YOUR OBJECTIVE -
Begin at the first line below and copy each line exactly, ending with the line where "sc.camera = cam" appears.

____

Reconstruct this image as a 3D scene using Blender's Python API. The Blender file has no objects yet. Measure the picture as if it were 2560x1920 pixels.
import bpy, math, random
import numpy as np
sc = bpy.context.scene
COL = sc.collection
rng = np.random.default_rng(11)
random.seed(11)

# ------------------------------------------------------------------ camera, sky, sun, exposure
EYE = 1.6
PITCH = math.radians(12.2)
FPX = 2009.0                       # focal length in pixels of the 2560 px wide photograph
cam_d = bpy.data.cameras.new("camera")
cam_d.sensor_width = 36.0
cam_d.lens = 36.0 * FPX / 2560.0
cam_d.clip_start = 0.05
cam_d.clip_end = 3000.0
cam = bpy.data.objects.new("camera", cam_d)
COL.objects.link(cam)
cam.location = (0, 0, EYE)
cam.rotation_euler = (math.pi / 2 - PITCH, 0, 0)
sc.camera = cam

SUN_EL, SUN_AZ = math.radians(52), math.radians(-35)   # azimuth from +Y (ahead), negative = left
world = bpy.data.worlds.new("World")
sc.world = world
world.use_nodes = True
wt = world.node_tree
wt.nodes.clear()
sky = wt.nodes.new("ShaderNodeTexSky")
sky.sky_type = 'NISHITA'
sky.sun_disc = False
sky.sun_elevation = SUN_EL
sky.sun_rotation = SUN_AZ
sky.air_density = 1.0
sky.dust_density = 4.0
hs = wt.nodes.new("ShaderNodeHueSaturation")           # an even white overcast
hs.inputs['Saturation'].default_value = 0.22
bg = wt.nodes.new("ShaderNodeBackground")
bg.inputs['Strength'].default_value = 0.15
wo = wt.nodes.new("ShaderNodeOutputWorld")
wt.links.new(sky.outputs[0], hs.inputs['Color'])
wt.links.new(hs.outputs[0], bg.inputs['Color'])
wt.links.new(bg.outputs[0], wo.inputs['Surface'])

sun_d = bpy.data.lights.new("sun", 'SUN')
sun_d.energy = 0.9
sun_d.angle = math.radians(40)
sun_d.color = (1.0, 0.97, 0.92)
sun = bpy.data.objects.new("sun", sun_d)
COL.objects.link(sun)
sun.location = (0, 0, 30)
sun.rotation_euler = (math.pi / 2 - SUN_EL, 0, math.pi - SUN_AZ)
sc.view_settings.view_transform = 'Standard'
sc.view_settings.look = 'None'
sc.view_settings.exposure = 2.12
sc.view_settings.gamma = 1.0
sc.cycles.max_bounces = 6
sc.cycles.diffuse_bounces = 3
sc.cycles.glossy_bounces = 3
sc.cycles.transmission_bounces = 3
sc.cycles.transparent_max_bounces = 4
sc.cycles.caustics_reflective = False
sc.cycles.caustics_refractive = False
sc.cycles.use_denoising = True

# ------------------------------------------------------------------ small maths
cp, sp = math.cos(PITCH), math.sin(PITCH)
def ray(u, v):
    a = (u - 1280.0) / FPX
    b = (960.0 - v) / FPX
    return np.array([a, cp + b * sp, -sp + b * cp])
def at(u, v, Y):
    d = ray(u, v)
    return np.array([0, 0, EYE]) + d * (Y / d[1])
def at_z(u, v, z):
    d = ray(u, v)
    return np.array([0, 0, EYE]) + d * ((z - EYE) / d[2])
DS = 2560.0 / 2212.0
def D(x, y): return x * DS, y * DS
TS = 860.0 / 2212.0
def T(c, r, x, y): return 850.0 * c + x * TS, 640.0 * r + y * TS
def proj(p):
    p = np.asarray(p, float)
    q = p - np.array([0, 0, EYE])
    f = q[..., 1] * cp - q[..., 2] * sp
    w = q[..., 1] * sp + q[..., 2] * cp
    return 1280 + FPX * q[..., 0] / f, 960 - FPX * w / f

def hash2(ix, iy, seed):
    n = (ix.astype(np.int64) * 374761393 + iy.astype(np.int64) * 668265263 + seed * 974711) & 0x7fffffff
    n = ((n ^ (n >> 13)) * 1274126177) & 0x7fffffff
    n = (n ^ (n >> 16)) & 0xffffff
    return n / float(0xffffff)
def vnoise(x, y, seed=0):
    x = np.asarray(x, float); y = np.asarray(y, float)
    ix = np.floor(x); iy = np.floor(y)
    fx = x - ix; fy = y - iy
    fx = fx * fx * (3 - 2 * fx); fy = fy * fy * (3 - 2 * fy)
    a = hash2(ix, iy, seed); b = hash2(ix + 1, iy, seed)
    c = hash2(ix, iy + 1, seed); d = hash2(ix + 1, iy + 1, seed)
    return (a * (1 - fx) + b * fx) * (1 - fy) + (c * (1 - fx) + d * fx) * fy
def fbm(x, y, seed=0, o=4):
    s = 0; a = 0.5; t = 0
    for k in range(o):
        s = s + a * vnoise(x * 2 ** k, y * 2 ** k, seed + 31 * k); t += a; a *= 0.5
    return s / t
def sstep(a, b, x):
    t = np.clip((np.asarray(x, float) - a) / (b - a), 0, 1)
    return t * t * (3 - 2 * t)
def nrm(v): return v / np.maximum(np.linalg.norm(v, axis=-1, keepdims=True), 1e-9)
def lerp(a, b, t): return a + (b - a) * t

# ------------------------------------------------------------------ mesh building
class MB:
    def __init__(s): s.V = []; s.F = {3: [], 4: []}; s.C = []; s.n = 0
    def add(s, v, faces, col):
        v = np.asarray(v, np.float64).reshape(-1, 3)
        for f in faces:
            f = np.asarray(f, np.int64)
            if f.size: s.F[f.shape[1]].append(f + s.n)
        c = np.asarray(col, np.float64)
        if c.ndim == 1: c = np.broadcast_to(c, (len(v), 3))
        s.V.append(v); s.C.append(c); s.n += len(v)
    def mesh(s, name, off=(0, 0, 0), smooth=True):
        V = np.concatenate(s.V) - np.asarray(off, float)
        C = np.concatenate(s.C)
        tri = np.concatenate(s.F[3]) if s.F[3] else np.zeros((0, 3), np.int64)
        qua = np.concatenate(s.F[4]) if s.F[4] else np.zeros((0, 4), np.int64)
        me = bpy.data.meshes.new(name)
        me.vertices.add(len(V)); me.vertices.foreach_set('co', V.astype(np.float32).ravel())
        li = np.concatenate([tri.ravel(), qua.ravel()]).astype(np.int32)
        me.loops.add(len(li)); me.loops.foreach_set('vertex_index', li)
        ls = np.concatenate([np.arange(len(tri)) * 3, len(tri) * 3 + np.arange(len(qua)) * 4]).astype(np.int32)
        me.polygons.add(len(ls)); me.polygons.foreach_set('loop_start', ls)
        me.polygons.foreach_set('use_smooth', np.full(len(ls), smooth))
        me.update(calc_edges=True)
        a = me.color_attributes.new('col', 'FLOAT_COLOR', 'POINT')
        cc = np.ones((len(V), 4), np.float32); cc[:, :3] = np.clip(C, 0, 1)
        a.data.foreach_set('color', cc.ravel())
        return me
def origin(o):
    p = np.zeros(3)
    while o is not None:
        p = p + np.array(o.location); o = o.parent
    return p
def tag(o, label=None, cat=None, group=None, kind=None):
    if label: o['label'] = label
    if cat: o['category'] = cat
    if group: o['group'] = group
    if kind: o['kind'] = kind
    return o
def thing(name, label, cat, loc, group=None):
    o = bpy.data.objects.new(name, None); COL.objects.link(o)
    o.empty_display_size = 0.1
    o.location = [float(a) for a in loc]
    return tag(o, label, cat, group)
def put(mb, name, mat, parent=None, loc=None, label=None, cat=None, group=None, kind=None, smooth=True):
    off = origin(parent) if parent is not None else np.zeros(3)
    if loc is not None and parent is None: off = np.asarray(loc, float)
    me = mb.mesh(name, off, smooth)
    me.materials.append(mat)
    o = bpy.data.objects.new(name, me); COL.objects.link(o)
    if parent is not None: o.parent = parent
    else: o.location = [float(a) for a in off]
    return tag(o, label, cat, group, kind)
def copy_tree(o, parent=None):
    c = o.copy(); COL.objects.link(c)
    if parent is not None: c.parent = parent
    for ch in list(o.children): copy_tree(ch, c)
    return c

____

SOLUTION FOR THIS TASK -
Reconstruct this image as a 3D scene using Blender's Python API. The Blender file has no objects yet. Measure the picture as if it were 2560x1920 pixels.
import bpy, math, random
import numpy as np
sc = bpy.context.scene
COL = sc.collection
rng = np.random.default_rng(11)
random.seed(11)

# ------------------------------------------------------------------ camera, sky, sun, exposure
EYE = 1.6
PITCH = math.radians(12.2)
FPX = 2009.0                       # focal length in pixels of the 2560 px wide photograph
cam_d = bpy.data.cameras.new("camera")
cam_d.sensor_width = 36.0
cam_d.lens = 36.0 * FPX / 2560.0
cam_d.clip_start = 0.05
cam_d.clip_end = 3000.0
cam = bpy.data.objects.new("camera", cam_d)
COL.objects.link(cam)
cam.location = (0, 0, EYE)
cam.rotation_euler = (math.pi / 2 - PITCH, 0, 0)
sc.camera = cam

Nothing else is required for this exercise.